Debate over Trinity Western University's bid to open a new law school in B.C. has overshadowed the religious freedom fight faced by a 166-year-old Montreal high school.
Yet when the Supreme Court of Canada hears arguments next month in the dispute between Loyola High School and the government of Quebec, the implications will be at least as far reaching as TWU's bid to marry an evangelical Christian ethos with accreditation of our next generation of lawyers.
The private B.C. liberal arts college is embroiled in controversy, of course, for its intention to have law students sign the school's community covenant governing, among other things, sexual conduct. Some provincial law societies have warned they might refuse recognition of Trinity law degrees because the covenant is deemed discriminatory of married gay couples.
The Loyola case steers clear of the turbid waters of sexual politics, but could chart an equally decisive course for Canadian society. The school is challenging a Quebec government decree that one lower court judge called near-totalitarian in its arbitrariness. It is also asking the Supreme Court to declare, against the claim of Quebec's attorney general, that Charter guarantees of religious freedom apply corporately as well as individually.
The country's highest court has never specifically declared itself on the issue, though it has issued judgments that are read as making religious freedom a purely individual right, devoid of institutional, associational, or corporate analogue. In the Amselem case, for example, the Supreme Court ruled that a Jewish individual's sincere belief in what Judaism required of him trumped rabbinical expert testimony that the faith demanded no such thing.
Loyola will argue for a wider view: As a private Catholic Jesuit school, Loyola's inherent nature is to exist corporately for a religious purpose. If it is denied the freedom to fulfill that nature by carrying out its corporate religious purpose, it will naturally cease to exist. If denial of freedom causes it to cease to naturally exist, clearly its freedom has been violated.
That freedom had been understood since Loyola began teaching students in 1848. Graduates such as Georges and Jean Vanier, and federal Finance Minister Jim Flaherty could never have imagined otherwise. But in 1997 Quebec restructured its education system along linguistic, rather than confessional, lines. The change begat a world religions and secular ethics program, Ethics and Religious Culture, obligatory for all students—public, private, and home-schooled.
Parents contested ERC's content itself as an infringement of religious freedom, but the Supreme Court disagreed. Loyola, by contrast, insists only that it must be free to adapt ERC to a Catholic perspective using Jesuit pedagogy.
Such program adaptations are permitted under Quebec's education act—e.g. for sports and arts schools—but Loyola was denied because, as a confessional institution, it was considered untrustworthy to teach world religions or ethics except as specified.
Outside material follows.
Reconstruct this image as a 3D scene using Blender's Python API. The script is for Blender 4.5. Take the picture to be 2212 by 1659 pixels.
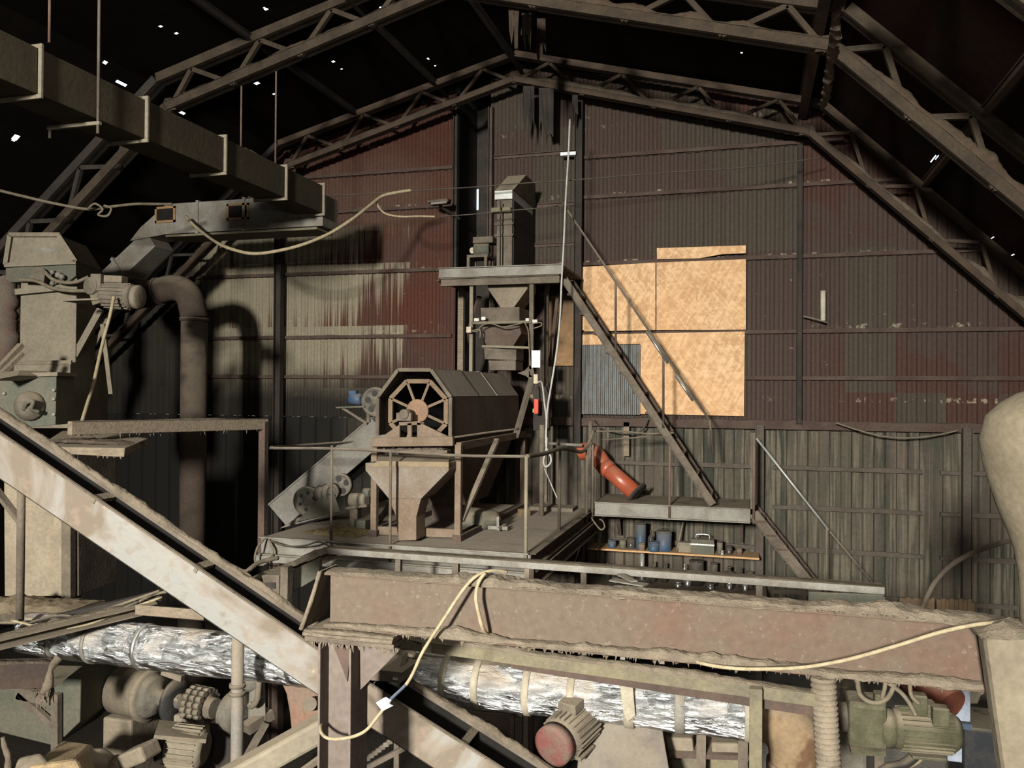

A lower court found the denial unreasonable. Quebec's appeal court decided, however, that being forced to teach ERC raw for only a few hours weekly constituted minimal impairment. As the school's principal Paul Donovan argues, it was like telling Jews or Muslims to put just a little pork in the soup.
"It's like saying, 'Okay, we're going ban prayer for only one day a week, and that day happens to be Sunday. But it's okay because you can pray all you like the other six days a week,'" he says.
Just as the State cannot limit individuals of religious faith to being part-time religious believers, so institutions that embody their beliefs must not be forced to operate on a stop-start basis. Religious faith dwells within individual hearts, but it necessarily extends to the world. It belongs, where two or more are gathered, to a body; it becomes corporate.
Asking a Jesuit school to be less than full-time Catholic—or an evangelical Christian school to operate part-time against its own ethos—is no less a violation of religious freedom than ordering a Sikh to remove his turban to join the RCMP.
A Supreme Court affirmation of this reality could set off shock waves in a Canada accustomed to regarding religious belief as a purely private matter among individuals behind closed doors—very much the way Canadians were accustomed to regarding gays two generations ago.
A Loyola legal victory might even remind those trying to subvert Trinity Western's law school that protections for our historic freedoms are not limited to the actors in current sexual political debates. They apply to all who wish to be as we truly are.